Published online by Cambridge University Press: 10 July 2009
The chemical composition of bulk precipitation was studied for a period totalling 18 months between 1975 and 1978 at a high rainfall site in central Java. The following elements were determined: calcium, magnesium, sodium, potassium, nitrate-nitrogen, chlorine, phosphate-phosphorus, silicon, aluminium, iron, manganese and pH. Ammoniacal nitrogen, total nitrogen and sulphate-sulphur were determined, during four weeks in May 1983. Concentrations of all elements rose dramatically during the exceptionally severe dry season of 1977 which may have caused accession rates for some nutrients to be overestimated (i.e. compared to a year with ‘normal’ rainfall) by about 10%. Results are explained in terms of prevailing wind directions and proximity to, or absence of, particular solute sources, such as the ocean, volcanoes or eroding lands.

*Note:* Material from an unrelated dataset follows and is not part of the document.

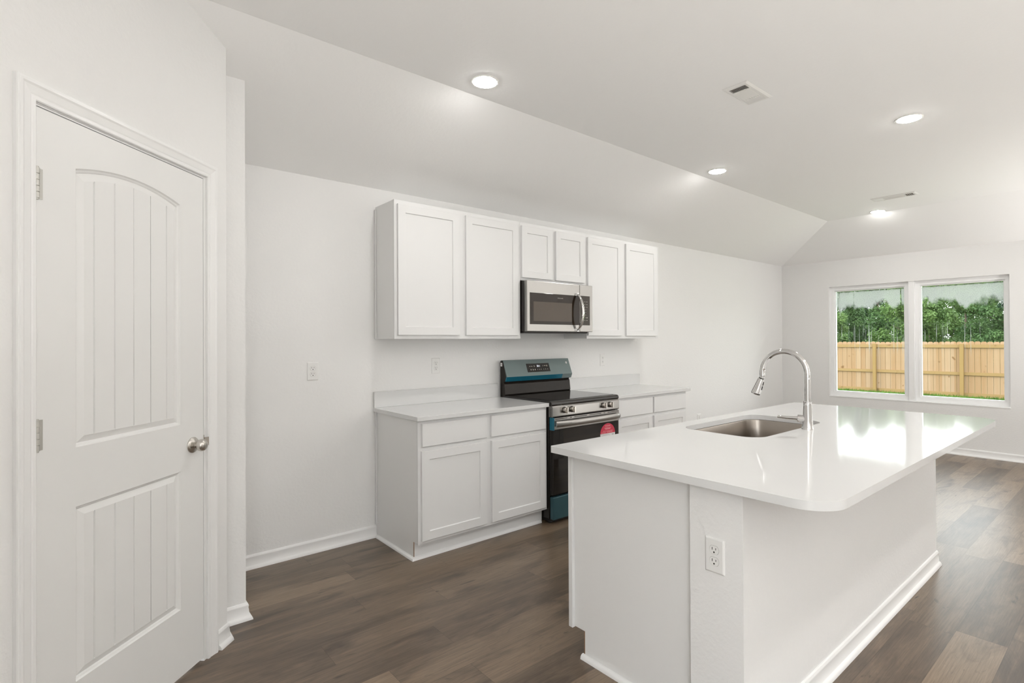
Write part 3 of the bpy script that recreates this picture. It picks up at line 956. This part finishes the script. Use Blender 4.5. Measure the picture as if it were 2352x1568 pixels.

Most elements exhibited intermediate concentrations when compared with data for other humid tropical locations; sodium and perhaps nitrogen were on the low side and pH on the high side of the spectrum. Annual accession rates at the study site were considerable by pan-tropical standards, mainly as a result of high rainfall totals. Comparing accession rates with 25-year-average nutrient immobilization rates in stemwood of local plantations of Pinus merkusii Jungh. et de Vr. and Agathis dammara Warb. showed atmospheric inputs of magnesium and potassium to be high enough (theoretically) to account for losses of these elements in stemwood removal. Corresponding figures for nitrogen were 90% (Pinus) and 50% (Agathis), and for calcium and phosphorus 60 and 40% respectively (both species).